TASK PROMPT: Print exactly those lines that run from the beginning of the data to the line bearing "COL = scene.collection", inclusive.

MATERIAL PROVIDED:
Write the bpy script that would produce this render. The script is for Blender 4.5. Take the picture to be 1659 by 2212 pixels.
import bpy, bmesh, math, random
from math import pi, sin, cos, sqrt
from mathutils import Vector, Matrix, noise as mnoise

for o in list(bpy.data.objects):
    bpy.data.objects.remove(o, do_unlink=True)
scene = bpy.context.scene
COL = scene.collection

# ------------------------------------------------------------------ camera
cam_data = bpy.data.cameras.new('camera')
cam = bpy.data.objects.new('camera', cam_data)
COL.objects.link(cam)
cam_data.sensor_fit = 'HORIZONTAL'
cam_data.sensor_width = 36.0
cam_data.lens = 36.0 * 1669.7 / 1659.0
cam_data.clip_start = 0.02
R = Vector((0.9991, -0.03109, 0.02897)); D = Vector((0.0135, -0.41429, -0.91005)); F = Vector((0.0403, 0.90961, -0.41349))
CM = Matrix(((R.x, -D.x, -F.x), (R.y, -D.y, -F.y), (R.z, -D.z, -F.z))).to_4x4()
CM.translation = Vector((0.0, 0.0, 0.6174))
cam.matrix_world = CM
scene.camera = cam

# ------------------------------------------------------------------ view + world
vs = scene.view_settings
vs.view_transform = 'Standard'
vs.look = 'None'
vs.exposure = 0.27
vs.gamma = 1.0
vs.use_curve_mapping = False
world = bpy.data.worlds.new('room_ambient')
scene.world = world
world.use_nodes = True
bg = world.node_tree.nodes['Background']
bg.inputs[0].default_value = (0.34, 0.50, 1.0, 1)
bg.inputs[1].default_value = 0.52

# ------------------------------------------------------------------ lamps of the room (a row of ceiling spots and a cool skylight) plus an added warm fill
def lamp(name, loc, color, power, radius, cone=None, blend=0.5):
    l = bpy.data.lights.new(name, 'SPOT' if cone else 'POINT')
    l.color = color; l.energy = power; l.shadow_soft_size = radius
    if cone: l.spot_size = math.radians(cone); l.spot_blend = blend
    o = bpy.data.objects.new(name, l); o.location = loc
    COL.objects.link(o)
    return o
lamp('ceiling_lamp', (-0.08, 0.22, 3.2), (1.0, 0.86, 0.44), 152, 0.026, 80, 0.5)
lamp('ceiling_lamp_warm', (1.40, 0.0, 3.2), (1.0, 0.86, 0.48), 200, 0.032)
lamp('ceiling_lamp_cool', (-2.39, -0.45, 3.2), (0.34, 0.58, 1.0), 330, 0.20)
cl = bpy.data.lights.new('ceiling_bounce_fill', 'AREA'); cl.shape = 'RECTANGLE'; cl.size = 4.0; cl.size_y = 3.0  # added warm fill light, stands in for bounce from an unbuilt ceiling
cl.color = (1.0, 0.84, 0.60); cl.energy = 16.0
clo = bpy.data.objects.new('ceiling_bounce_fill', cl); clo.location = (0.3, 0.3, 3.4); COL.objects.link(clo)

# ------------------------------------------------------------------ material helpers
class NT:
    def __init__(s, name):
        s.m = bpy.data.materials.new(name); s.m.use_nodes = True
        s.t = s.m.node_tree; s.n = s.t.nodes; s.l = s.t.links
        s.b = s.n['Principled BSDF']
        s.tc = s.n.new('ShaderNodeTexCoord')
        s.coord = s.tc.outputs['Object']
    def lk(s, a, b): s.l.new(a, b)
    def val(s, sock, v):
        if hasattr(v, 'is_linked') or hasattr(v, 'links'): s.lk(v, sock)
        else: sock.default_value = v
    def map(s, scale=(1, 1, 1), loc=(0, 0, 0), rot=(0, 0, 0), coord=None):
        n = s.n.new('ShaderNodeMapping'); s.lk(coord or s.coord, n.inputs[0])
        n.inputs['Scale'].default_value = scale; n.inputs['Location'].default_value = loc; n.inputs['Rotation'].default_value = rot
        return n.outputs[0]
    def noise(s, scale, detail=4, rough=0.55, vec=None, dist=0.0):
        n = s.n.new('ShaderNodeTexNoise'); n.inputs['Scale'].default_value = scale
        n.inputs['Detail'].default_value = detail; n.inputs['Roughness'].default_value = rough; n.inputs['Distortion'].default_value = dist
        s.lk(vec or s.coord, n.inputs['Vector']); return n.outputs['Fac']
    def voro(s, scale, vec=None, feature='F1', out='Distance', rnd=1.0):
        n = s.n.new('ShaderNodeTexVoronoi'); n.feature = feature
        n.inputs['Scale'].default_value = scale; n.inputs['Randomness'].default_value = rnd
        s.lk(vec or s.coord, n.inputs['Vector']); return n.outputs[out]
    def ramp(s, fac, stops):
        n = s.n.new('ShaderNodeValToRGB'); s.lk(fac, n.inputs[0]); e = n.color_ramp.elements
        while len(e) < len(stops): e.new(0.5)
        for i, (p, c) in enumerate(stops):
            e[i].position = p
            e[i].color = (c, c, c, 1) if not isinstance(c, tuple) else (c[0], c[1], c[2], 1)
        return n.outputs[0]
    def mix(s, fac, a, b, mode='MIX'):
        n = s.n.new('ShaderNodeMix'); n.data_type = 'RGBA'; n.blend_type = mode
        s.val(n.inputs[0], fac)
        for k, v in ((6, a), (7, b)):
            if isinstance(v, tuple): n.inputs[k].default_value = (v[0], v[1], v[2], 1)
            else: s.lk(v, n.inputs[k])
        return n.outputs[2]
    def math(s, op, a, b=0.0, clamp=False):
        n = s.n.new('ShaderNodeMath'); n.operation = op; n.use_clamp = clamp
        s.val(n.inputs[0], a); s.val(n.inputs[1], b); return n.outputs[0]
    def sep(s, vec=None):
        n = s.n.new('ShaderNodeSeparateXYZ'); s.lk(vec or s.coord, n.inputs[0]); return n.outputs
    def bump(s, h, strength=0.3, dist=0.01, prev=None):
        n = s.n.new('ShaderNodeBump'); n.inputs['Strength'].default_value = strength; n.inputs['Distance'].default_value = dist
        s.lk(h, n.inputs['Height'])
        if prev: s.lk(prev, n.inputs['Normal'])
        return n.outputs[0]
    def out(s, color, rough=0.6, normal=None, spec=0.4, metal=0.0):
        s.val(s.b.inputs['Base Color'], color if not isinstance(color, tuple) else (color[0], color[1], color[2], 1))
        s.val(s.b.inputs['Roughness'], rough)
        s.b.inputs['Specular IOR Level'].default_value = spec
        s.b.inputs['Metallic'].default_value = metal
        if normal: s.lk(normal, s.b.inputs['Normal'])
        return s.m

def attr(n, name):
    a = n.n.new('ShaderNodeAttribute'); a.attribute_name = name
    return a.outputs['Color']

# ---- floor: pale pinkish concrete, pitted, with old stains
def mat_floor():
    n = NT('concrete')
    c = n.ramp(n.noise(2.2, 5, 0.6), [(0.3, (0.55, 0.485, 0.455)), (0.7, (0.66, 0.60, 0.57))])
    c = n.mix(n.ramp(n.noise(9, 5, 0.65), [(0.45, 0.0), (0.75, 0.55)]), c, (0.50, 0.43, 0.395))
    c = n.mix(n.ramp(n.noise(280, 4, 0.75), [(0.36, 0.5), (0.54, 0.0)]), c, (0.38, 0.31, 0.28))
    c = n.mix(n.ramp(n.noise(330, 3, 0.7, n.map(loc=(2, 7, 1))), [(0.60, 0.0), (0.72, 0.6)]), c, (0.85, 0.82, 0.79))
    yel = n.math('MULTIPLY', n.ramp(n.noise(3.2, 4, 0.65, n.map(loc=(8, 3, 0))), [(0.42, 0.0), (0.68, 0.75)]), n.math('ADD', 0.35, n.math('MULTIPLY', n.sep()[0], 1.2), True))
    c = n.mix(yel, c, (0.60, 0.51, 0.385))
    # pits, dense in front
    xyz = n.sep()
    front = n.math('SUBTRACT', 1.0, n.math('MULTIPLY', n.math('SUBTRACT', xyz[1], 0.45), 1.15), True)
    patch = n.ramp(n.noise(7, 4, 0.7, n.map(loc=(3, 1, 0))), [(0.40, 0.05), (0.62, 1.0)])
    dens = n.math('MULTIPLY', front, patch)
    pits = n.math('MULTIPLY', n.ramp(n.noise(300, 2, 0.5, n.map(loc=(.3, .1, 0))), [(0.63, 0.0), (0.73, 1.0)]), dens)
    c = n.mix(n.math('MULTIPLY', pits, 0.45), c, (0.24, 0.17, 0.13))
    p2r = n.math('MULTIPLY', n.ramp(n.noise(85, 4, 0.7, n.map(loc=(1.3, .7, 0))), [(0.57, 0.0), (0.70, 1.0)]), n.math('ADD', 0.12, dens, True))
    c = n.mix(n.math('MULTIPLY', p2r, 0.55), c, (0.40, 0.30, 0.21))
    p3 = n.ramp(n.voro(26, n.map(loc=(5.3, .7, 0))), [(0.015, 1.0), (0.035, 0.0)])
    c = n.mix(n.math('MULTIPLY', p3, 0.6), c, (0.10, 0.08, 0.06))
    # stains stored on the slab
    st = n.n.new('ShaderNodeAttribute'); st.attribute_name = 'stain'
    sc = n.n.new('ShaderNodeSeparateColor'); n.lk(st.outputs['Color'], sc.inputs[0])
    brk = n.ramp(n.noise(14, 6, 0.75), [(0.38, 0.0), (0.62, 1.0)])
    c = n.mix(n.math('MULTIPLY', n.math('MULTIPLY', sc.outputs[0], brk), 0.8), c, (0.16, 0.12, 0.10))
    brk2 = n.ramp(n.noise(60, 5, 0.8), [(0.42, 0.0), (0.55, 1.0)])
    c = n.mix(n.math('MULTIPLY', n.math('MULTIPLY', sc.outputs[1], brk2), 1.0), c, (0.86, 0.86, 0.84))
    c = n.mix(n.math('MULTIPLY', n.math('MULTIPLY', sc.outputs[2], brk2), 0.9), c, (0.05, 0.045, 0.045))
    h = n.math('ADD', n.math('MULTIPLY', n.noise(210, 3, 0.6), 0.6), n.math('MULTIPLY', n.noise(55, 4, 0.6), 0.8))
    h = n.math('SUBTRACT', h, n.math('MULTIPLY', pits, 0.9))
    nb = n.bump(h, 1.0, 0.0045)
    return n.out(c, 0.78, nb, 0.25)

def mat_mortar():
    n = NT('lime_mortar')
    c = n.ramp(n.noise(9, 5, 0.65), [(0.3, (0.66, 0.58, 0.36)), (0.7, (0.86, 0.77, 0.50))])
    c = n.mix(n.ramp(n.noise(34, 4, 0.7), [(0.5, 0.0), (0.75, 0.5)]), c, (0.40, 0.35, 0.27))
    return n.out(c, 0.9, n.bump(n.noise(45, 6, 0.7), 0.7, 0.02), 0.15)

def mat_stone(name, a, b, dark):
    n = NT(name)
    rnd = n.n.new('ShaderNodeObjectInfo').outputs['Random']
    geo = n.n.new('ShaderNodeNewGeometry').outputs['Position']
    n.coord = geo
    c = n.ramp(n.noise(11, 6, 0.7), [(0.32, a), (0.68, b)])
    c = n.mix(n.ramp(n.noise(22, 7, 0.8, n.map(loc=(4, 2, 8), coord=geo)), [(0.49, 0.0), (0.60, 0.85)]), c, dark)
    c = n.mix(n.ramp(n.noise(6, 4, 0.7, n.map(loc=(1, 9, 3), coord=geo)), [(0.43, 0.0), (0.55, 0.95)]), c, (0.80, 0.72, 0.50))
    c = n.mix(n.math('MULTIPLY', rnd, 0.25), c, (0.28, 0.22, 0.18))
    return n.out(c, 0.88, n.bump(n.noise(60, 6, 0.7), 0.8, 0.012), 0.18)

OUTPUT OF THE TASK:
Write the bpy script that would produce this render. The script is for Blender 4.5. Take the picture to be 1659 by 2212 pixels.
import bpy, bmesh, math, random
from math import pi, sin, cos, sqrt
from mathutils import Vector, Matrix, noise as mnoise

for o in list(bpy.data.objects):
    bpy.data.objects.remove(o, do_unlink=True)
scene = bpy.context.scene
COL = scene.collection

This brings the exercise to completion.